将int变量与字符串连接会导致奇怪的输出

Question

I have an arduino program in mind that i am trying to make.

Its purpose: Read digital pins from 2, to 11. Print the pin number, and "1" if pin is high, or "0" if pin is low.

This is what i've tried to do:

void loop() {
  for(int i = 2; i<12; i++){
    if(digitalRead(i) == HIGH){
      Serial.println(i + "1");
    }
    if(digitalRead(i) == LOW){
     Serial.println(i + "0");
   }
  }
}

The output should be "21" if pin 2 is HIGH , or "20" if pin 2 is LOW . The same applies to the other pins.

Instead , all it prints is

Ò>Tm_°

>Tm_°

>Tm_°

Tm_°







Ò>Tm_°

>Tm_°

>Tm_°

Tm_°

Any advice on how i can get this to work?

Answer 1

What happen with your code ?

Serial.println(2 + "1") won't give you 21 in C (in this case used for Arduino).
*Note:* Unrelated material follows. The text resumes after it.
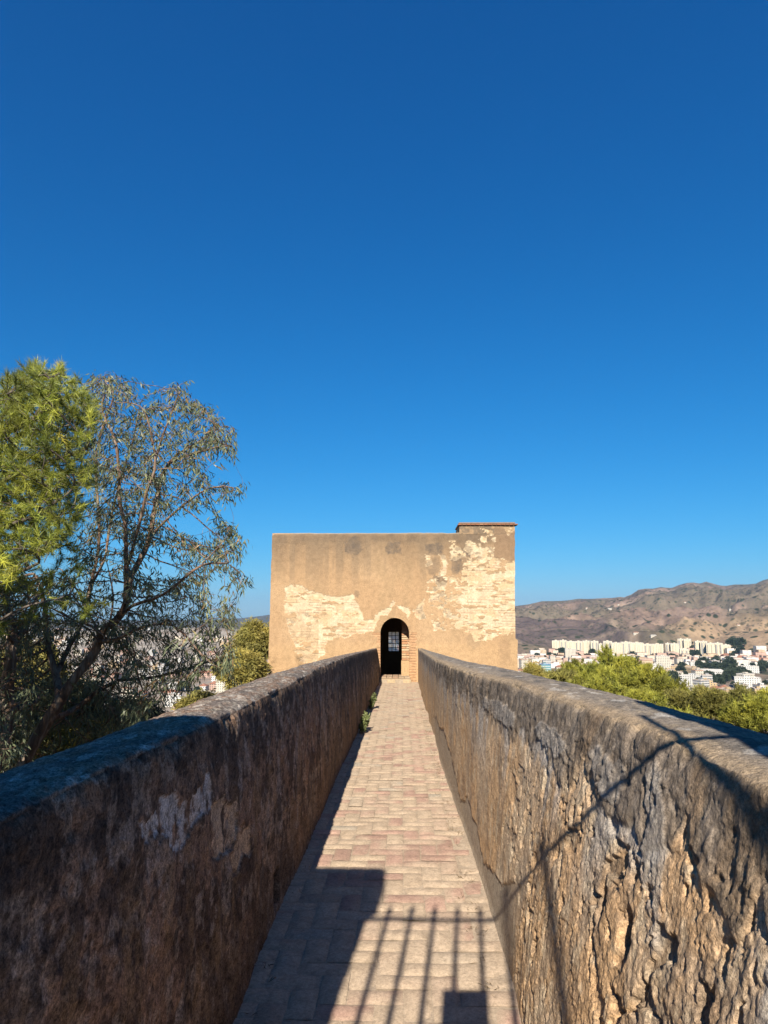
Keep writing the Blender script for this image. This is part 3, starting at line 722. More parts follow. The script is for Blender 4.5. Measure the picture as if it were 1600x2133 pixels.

You are trying to concatenate an integer and a string directly and it is not valid in C (or almost programming language).

Solution:

void loop() {
  char pin_display;
  for(int i = 2; i<12; i++){
    if(digitalRead(i) == HIGH){
      pin_display = i + 0x30 //convert to Ascii
      Serial.print(pin_display);
      Serial.print("1");
    }
    ...

Answer 2

As mentioned in the other answer, the problem happens in Serial.println(i + "1") . This expression is evaluated as int + pointer that results in a corrupted pointer . A short way to fix that is creating a String from the integer variable: Serial.println(String(i)+"1") . This expression is evaluated as String + pointer that results in a valid String object.

Corrected code:

void loop() {
    for(int i = 2; i<12; i++){
       if(digitalRead(i) == HIGH){
          Serial.println(String(i) + "1");
       }
       if(digitalRead(i) == LOW){
         Serial.println(String(i) + "0");
       }
    }
}